Destructive desires are still embedded in us. They are part of our old self or what Paul and Peter also call the “flesh”. For example, Peter exclaims: “I urge you as sojourners and exiles to abstain from the passions of the flesh, which wage war against your soul” (1 Pet. 2:11, ESV).  (For Paul’s teaching see Gal. 5:16-17; 1 Tim. 2:22; Titus 2:12.) James 1:14 puts it bluntly: “But each person is tempted when he is lured and enticed by his own desire” (ESV). We should never doubt that our old self can rise up and derail us.

Our old self naturally harbors disordered attachments. It likes to preserve its old attachments and develop new ones. In the negative sense, an attachment is a destructive or immature belief, attitude, affection, practice or thing to which we have committed ourselves. An attachment is formed when one’s heart internally takes hold of a harmful object. In other words, our heart has a grip on something that it needs to surrender to God. Thus, an attachment is a relationship with something that is incompatible with our relationship with God.
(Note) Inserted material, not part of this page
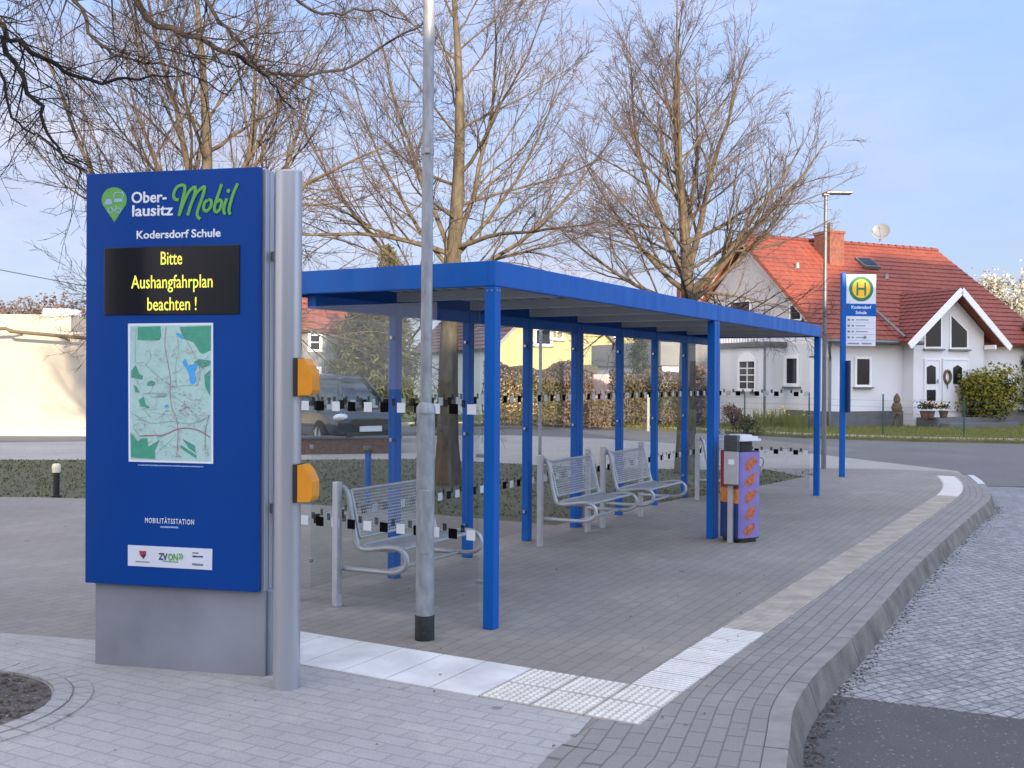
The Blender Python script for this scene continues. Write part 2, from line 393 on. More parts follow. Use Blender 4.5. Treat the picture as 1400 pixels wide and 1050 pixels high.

The object of our attachment may not necessarily be sinful in itself, as Paul explains: “You say, “I am allowed to do anything”—but not everything is good for you. And even though “I am allowed to do anything,” I must not become a slave to anything” (1 Cor. 6:12, NLT). For example, watching sports is not bad in itself but if we love it more than people or God, or if it hinders healthy relationships, then it has become a disordered attachment.

The process begins when we find ourselves distracted by something else that catches our attention, then we start focusing on it, then we develop affections for it, and then we attach our heart to it. Sometimes they become idols; they become a kind of god for us. It is like falling in love. We have to fight these desires whether we like it or not. “Do not love the world or the things in the world. If anyone loves the world, the love of the Father is not in him” (1 John 2:15, ESV).

When love for God and others matures in us we will find that we do not have any known disordered attachments. We are able to let go of anything disordered in our lives because we are not bound to it, even if we like it. Obvious examples include money, status, physical pleasure, an occupation, or a hobby. Our goal is to reach the place in our lives where we are completely pliable in God’s hands because we love him so much that we will do his will, walk in his Spirit, even when it hurts. When it hardly hurts at all to let go of something we like then we have reached a high level of maturity.